Abstract

This paper treats the melt motion driven by a low-frequency, spatially uniform, rotating magnetic field that is perpendicular to the axis of a cylindrical Bridgman ampoule. The magnetic field is sufficiently strong that inertial effects are negligible and that viscous effects are confined to thin boundary layers that are adjacent to the ampoule surfaces and to the crystal–melt interface. Outside the boundary layers, the melt nearly rotates as a rigid body with the angular velocity of the rotating magnetic field. Each boundary layer provides a transition from this rigid-body rotation to the zero azimuthal velocity at each solid surface. In the boundary layer adjacent to the crystal–melt interface, which is parallel to the magnetic field, there are nonaxisymmetric radial and axial velocities associated with the azimuthal variations of the azimuthal velocity.
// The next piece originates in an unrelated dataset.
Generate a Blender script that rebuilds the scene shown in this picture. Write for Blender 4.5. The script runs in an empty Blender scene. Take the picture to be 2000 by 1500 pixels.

Because of its nonzero electrical conductivity, the static crystal acts as a generator in the rotating magnetic field and drives electric currents through the crystal–melt interface boundary layer. These electric currents from the slightly conducting crystal interact with the magnetic field to accelerate the azimuthal velocity. Some of the melt in this layer may have an angular velocity that is more than twice the angular velocity of the magnetic field. For the actual small electrical conductivities of solid semiconductors, the radial and axial velocities inside the crystal–melt interface layer are very different from those for an electrically insulating crystal. The results indicate that a strong, low-frequency, rotating magnetic field would produce poor crystals with severe rotational striations.